I’m sorry for being vague what 8 mean by syop caring is they just ignore me altogether and refuse to express their feelings and they tend to become really distant , I understand that I’m also at fault for being old school about stuff . Its almost like they always have better things to do and end of just leaving without any explanation or signs other than just distancing themselves, I don’t get it but I’m also I’m my 20’s so I have a lot to learn cause I’m young still If you know what I mean .
Are you dating about your same age? Maybe it’s a maturity thing and you’re choosing people that just aren’t interested in relationships that require effort. You need to find someone that values the same things as you in a relationship and maybe you’re just missing the mark because the people in your dating pool aren’t there yet.

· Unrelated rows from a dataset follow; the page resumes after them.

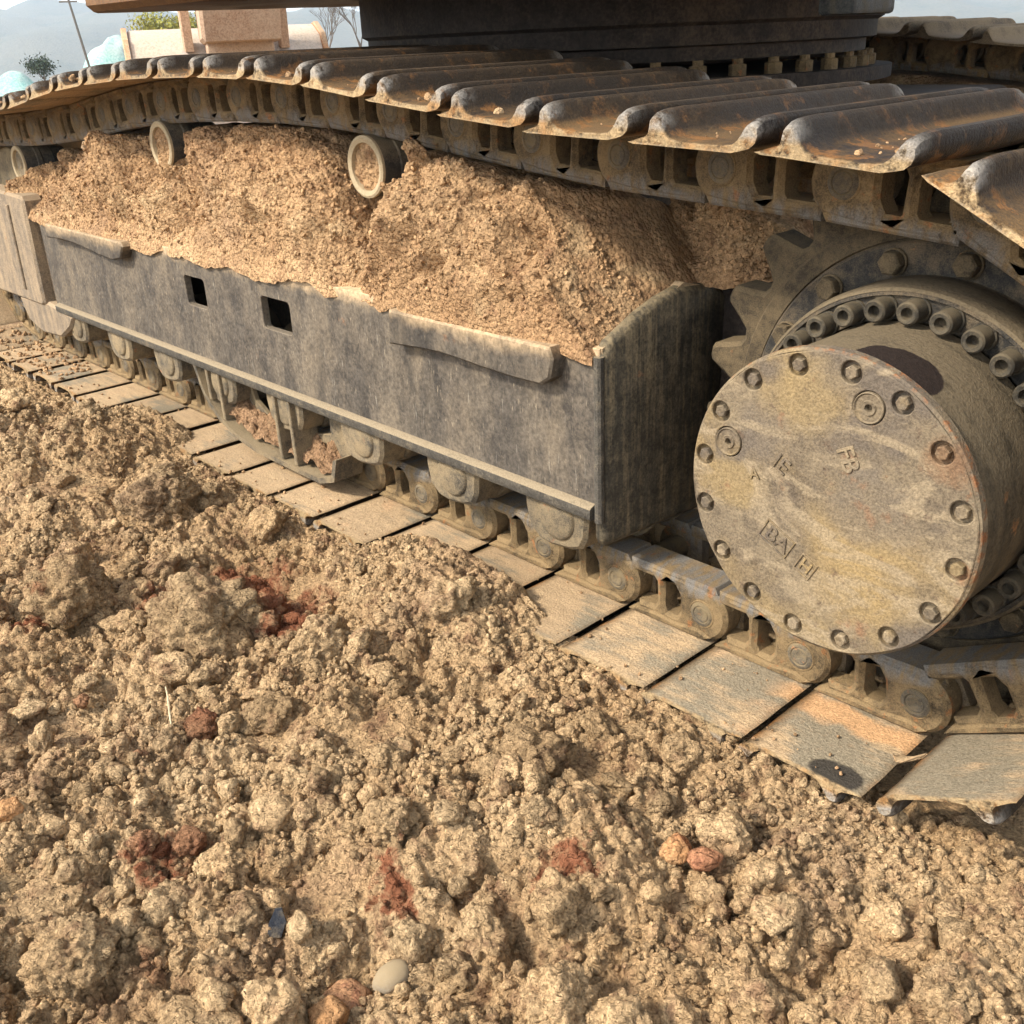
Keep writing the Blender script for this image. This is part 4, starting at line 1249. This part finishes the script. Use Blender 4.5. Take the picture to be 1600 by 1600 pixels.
def ground_points(n, rmin, rmax, power, sink):
    n = int(n * 1.25)
    x, y = RNG.uniform(-3.5, 1.4, n), RNG.uniform(-1.25, .11, n)
    k = in_view_area(x, y)
    x, y = x[k], y[k]
    d = np.sqrt((x - CAMP[0]) ** 2 + (y - CAMP[1]) ** 2 + CAMP[2] ** 2)
    dens = np.clip(.5 + 1.3 * vnoise2(x * 6, y * 6, 77) + .5 * vnoise2(x * 17, y * 17, 78), .12, 1)
    dens = dens * np.clip((.035 + .15 * np.clip(x + .35, 0, .6) - y) / .06, .04, 1)
    dens = dens * np.clip(rough(x, y) * 1.3 - .25, .02, 1)
    k = RNG.uniform(size=len(x)) < dens * np.minimum(1, (1.5 / d) ** 1.6)
    x, y = x[k], y[k]
    r = rmin + (rmax - rmin) * RNG.uniform(size=len(x)) ** power
    r = np.where(y > -.03, np.minimum(r, np.where(x > -.3, .012, .007)), r)
    z = ground_z(x, y) + r * RNG.uniform(sink, .6, len(x))
    return np.stack([x, y, z], 1), r


P, S = ground_points(6500, .007, .020, 2.2, -.35)
scatter('soil_lumps', P, S, crumb_source('soil_lump', 3, 9, 300, M_CLOD), 'small lumps of tan soil strewn over the ground')
P, S = ground_points(110000, .0022, .0075, 2.4, -.2)
scatter('soil_crumbs', P, S, crumb_source('soil_crumb', 2, 8, 400, M_CLOD), 'fine crumbs of soil between the clods')


# dirt lying on the top shoes and on the first bottom shoes
def shoe_crumbs():
    pts, rr = [], []
    for i in range(NL):
        a, b = PINS[i], PINS[(i + 1) % NL]
        u = (b - a) / L
        up = np.array([u[1], -u[0]])
        if up[1] > .75:
            n = 60 if a[0] > -2.1 else 150
            s = RNG.uniform(.085, .150, n) if a[0] > -2.1 else RNG.uniform(.03, .19, n)
            yy = RNG.uniform(.03, .58, n) ** (1.0 if a[0] > -2.1 else 1.0)
            q = a[None] + u[None] * (L + .021 - s)[:, None] + up[None] * (.0555 if a[0] > -2.1 else .064)
            pts += [(x, y, z) for (x, z), y in zip(q, yy)]
            rr += list((.0010 + .0065 * RNG.uniform(size=n) ** 4) if a[0] > -2.1 else RNG.uniform(.006, .016, n))
        elif up[1] < -.9:
            n = 16 if a[0] > -3.0 else 40
            s = RNG.uniform(.01, .19, n)
            yy = .008 + .16 * RNG.uniform(size=n) ** (2.2 if a[0] > -3.0 else 1.0)
            q = a[None] + u[None] * (L + .021 - s)[:, None] + up[None] * .0425
            pts += [(x, y, z) for (x, z), y in zip(q, yy)]
            rr += list((.0010 + .0035 * RNG.uniform(size=n) ** 3) if a[0] > -3.0 else RNG.uniform(.003, .009, n))
    return np.array(pts), np.array(rr)


P, S = shoe_crumbs()
scatter('shoe_dirt', P, S, crumb_source('dirt_crumb', 2, 6, 500, M_HEAP), 'dirt crumbs lying on the track shoes')


HP = np.concatenate(HEAP_PTS)
HP = HP[RNG.integers(0, len(HP), 12000)]
HP = HP[(HP[:, 0] < -.575) | (HP[:, 1] > .33)]
scatter('heap_crumbs', HP, .0012 + .0052 * RNG.uniform(size=len(HP)) ** 5, crumb_source('heap_crumb', 2, 6, 700, M_HEAP), 'loose crumbs of soil on the heaps along the frame')

# ------------------------------------------------------------------ far things: trees, pole, nets
def leaf_cloud(centers, n, spread, size, rr):
    V, F = [], []
    for _ in range(n):
        c = rr.choice(centers)
        p = Vector(c) + Vector((rr.gauss(0, 1), rr.gauss(0, 1), rr.gauss(0, .8))) * spread
        a_, b_ = Vector((rr.uniform(-1, 1), rr.uniform(-1, 1), rr.uniform(-1, 1))).normalized(), Vector((rr.uniform(-1, 1), rr.uniform(-1, 1), rr.uniform(-1, 1))).normalized()
        s_ = size * rr.uniform(.6, 1.4)
        o_ = len(V)
        V += [tuple(p - a_ * s_), tuple(p + b_ * s_ * .5), tuple(p + a_ * s_), tuple(p - b_ * s_ * .5)]
        F.append((o_, o_ + 1, o_ + 2, o_ + 3))
    return V, F


def tree(name, x, y, h, label, leaf=None, seed=0, leaves=0, spread=.5, size=.14, depth=4, r0=.03):
    rr = random.Random(seed)
    t = tag(empty(name, (x, y, -.06)), label, 'tree')
    mb = MB()
    ends = []

    def grow(p, d, ln, r, k):
        q = p + d * ln
        mid = (p + q) / 2 + Vector((rr.uniform(-1, 1), rr.uniform(-1, 1), 0)) * ln * .06
        mb.add(tube([p, mid, q], [r, r * .85, r * .65], 5))
        ends.append(q)
        if k == 0: return
        for _ in range(rr.choice([2, 3, 3])):
            nd = (d + Vector((rr.uniform(-1, 1), rr.uniform(-1, 1), rr.uniform(-.1, .7))) * .62).normalized()
            grow(q - d * ln * rr.uniform(0, .3), nd, ln * rr.uniform(.6, .85), r * .6, k - 1)
    grow(Vector((0, 0, 0)), Vector((0, 0, 1)), h * .30, h * r0, depth)
    mb.build('trunk', M_BARK, t)
    if leaf:
        V, F = leaf_cloud([tuple(e) for e in ends[len(ends) // 4:]], leaves, spread, size, rr)
        ob('crown', make_mesh('crown', V, F, leaf, 0, False), t)
    return t


def far(u_dir, dist):                                           # a spot on the site at a distance along a bearing from the machine
    return CAMP[0] + u_dir[0] * dist, CAMP[1] + u_dir[1] * dist


def bearing(u):                                                 # bearings read from the plan of the site
    az = math.radians(161.5 - 0.0325 * u)
    return math.cos(az), math.sin(az)


x, y = far(bearing(222), 42); tree('willow_tree', x, y, 2.5, 'yellow green tree in young leaf, seen left of the rusty bucket plate', M_LEAF, 3, 4200, .26, .055)
x, y = far(bearing(262), 42); tree('willow_tree', x, y, 2.7, 'yellow green tree in young leaf behind the pale bucket', M_LEAF, 4, 4600, .26, .055)
x, y = far(bearing(466), 48); tree('bare_tree', x, y, 3.2, 'bare winter tree just right of the pale bucket', None, 5, depth=6, r0=.016)
x, y = far(bearing(515), 46); tree('bare_tree', x, y, 3.4, 'bare tree nearest the dark turntable', None, 6, depth=6, r0=.016)
x, y = far(bearing(175), 60); tree('bare_tree', x, y, 2.6, 'small bare tree in front of the turquoise net', None, 7, depth=5, r0=.016)
x, y = far(bearing(48), 46); tree('evergreen_tree', x, y, 1.5, 'small dark evergreen in the distance at the far left', M_PINE, 8, 1800, .16, .05, 3)
x, y = far(bearing(116), 46)
po = tag(empty('utility_pole', (x, y, -.1)), 'thin leaning utility pole in front of the hazy hill', 'pole')
MB().add(tube([(0, 0, 0), (-.12, -.16, 1.6), (-.26, -.32, 3.3)], [.055, .05, .042], 8)).build('pole_shaft', M_POLE, po)
MB().add(tube([(-.40, -.60, 3.0), (-.08, -.04, 3.0)], [.03, .03], 6)).build('crossarm', M_POLE, po)


def net(x, y, rx, ry, h, label, seed):
    t = np.linspace(0, 2 * PI, 49)
    r = np.linspace(0, 1, 14)
    T, R = np.meshgrid(t, r, indexing='ij')
    X, Y = x + rx * R * np.cos(T), y + ry * R * np.sin(T)
    Z = -.1 + h * (1 - R ** 2) * (.95 + .45 * fbm2(X * 1.5 / rx, Y * 1.5 / rx, 2, seed))
    tag(ob('debris_net', grid_mesh('debris_net', X, Y, Z, M_NET)), label, 'net', 'turquoise nets over soil piles')


x, y = far(bearing(150), 50); net(x, y, 1.4, 1.7, 1.9, 'turquoise net over a big soil pile in front of the hill', 1)
x, y = far(bearing(8), 40); net(x, y, 1.0, 0.9, .62, 'turquoise net over a low soil pile at the left edge', 2)

# ------------------------------------------------------------------ haze
hm = bpy.data.materials.new('haze')
hm.use_nodes = True
ht = hm.node_tree
ht.nodes.remove(ht.nodes['Principled BSDF'])
pv = ht.nodes.new('ShaderNodeVolumePrincipled')
pv.inputs['Color'].default_value = (.66, .83, 1.0, 1)
pv.inputs['Density'].default_value = 0.0006
pv.inputs['Anisotropy'].default_value = 0.2
ht.links.new(pv.outputs[0], ht.nodes['Material Output'].inputs['Volume'])
HZE = MB().add(box(-2700, 2700, -2700, 2700, -45, 75)).build('haze', hm, None, 0)
tag(HZE, None, None, None, 'stuff')
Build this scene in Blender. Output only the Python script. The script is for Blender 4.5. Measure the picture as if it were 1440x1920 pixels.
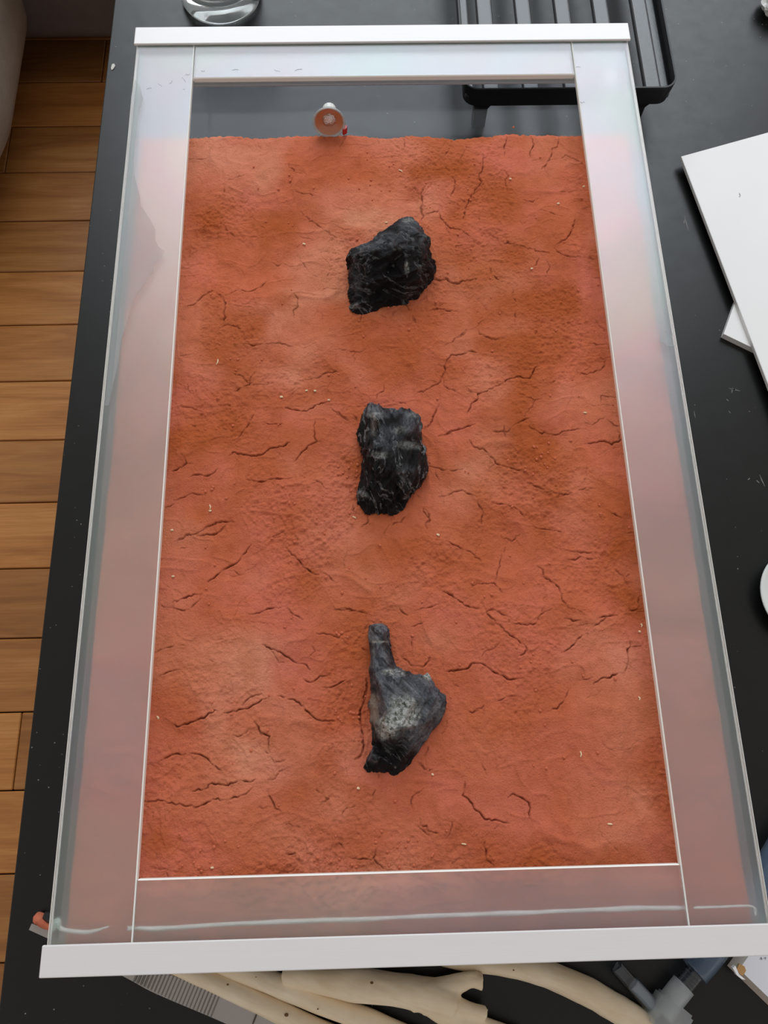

Yeah I stay no more than a couple years apart from my own age
Maybe just give things time. You’re young. There’s no rush. I don’t know why they may all seem the same, but we tend to repeatedly end up with people that are similar in personalities. That’s my experience anyway. You have to consciously break that cycle.
I express my needs of course I do love and relationships are a 2 way street but after awhile they don’t seem to care and just downplay it all . it wasn’t like that at the beginning so I try to just ask why and if they are okay.